There is alot of shouting going on but what is real?
I know when my mom was coherent (her version of coherent, let's be real here) she would say family is all that matters. She would always guide me back. My dad would be doing fun stuff and making cool shows and I would have work like once some head of a studio called me BACK about a script of mine and I was so excited, I was like 35, and my mom grinned at me and then gently tipped my head back to the two naked babies on my front lawn, the real job I was in at the time, and that I'm still in now, and she was never wrong. I never felt ripped off not even for one moment of one day with these kids. I never felt like I wasn't in the best job in the entire world. Not with the wrong people. The little people and the handful of others, that has been a big enough pool. I don't think you can do the work that I'm capable of in a group bigger than about 11. Maybe 15. That's maybe why I feel so confused in a bigger setting. It was just strictly more than I could handle with confidence and ease. It's good to know how best you can give an authentic you to the world.
The world is exhausting, my mom would probably say. That's why you have to drive so fast on back country roads and try to get to work EXACTLY on time and not early. Because you don't want to miss out on anything before or after. And then during.

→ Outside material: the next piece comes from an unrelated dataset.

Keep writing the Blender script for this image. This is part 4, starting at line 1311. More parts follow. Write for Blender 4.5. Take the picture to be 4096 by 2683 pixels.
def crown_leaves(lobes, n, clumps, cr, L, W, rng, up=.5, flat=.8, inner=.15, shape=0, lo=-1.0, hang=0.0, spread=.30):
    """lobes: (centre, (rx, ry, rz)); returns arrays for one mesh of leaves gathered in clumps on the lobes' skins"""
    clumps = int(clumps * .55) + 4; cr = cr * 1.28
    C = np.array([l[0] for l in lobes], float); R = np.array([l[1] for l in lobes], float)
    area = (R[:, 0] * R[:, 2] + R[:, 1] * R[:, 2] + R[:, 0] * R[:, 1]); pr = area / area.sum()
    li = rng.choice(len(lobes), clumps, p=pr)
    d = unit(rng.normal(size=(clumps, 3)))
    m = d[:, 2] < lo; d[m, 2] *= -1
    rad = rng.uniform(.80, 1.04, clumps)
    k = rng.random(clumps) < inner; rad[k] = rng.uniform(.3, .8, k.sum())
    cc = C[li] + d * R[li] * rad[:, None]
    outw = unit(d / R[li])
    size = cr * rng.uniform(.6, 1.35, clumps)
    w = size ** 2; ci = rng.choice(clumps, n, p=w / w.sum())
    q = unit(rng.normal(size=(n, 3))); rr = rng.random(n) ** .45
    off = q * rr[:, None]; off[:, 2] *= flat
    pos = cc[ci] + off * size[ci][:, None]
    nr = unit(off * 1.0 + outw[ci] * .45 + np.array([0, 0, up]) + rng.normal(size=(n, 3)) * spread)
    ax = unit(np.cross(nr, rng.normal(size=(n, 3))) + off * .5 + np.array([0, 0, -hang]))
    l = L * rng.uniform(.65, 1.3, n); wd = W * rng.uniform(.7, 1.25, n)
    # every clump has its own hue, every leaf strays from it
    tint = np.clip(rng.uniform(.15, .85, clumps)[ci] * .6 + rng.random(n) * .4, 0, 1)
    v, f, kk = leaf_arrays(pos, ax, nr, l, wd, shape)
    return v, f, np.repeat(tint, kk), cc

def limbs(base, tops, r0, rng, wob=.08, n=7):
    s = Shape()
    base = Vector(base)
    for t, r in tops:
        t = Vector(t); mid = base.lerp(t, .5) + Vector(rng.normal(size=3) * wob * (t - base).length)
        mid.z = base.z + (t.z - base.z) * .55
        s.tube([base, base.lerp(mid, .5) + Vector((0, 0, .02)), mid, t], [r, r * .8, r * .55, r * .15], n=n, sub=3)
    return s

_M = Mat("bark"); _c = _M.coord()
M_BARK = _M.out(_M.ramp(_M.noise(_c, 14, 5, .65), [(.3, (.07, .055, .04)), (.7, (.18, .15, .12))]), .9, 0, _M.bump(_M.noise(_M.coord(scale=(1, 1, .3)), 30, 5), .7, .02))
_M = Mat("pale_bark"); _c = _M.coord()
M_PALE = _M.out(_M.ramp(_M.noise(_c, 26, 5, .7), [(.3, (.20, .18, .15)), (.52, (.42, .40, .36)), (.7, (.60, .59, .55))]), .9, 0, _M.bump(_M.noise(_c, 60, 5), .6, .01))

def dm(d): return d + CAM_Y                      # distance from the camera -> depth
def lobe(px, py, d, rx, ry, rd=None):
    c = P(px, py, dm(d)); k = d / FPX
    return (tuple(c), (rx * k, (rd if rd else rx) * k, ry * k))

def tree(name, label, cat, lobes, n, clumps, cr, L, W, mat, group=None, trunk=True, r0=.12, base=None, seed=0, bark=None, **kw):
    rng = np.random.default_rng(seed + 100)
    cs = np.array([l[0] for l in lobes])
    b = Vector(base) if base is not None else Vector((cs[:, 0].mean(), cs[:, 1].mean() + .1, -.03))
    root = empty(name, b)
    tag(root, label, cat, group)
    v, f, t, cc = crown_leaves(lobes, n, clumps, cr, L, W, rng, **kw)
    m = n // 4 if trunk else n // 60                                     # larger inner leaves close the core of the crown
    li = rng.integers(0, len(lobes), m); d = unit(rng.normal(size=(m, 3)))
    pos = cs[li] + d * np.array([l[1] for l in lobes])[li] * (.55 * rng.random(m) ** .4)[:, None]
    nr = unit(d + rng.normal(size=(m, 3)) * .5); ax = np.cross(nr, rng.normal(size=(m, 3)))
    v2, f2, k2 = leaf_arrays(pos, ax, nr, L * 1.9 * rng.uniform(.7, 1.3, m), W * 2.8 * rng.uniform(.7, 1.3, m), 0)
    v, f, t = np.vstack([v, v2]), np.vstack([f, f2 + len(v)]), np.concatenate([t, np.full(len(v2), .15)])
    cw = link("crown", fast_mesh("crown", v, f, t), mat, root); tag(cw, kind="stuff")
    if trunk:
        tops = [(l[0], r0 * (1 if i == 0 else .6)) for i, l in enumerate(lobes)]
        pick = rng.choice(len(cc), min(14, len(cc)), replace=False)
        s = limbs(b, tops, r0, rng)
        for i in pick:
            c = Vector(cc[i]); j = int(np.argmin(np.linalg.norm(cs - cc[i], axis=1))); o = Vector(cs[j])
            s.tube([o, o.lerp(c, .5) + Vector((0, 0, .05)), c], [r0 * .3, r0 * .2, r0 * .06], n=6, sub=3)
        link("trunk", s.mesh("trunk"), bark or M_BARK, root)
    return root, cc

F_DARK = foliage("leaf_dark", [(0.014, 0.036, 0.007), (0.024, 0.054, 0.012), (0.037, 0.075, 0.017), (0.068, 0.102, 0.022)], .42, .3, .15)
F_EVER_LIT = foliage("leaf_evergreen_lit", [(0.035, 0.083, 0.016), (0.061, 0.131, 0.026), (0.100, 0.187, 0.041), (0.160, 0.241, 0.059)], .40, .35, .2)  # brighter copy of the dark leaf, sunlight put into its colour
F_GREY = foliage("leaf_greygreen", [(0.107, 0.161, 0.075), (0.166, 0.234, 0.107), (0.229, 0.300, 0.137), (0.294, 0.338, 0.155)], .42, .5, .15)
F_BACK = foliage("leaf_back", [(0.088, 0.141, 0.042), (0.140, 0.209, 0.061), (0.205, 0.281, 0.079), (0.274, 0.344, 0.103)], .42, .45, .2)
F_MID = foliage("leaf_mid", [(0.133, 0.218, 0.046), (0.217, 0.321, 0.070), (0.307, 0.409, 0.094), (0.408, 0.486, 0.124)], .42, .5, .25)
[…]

She would say damn jumping off the boat and losing your pants is one of the best things in life. Losing a vest, and eating a sundae with your people afterward, even sad, one of the best things. Saying goodbye to a daughter going to grad school in Colorado, a leaping-in beloved moment. Nothing is actually being taken away from you by loving it. Unlike the fleeting body and the flesh timeclock we all have going on like Logan's Run, love is going to run up and down us and all over the floor and it is going to be a big fucking spilled pile of steaming gigantic mess. Trees are going to keep stoically breathing the air and showing us their flowers. Pointing out the way. But we have to live for it.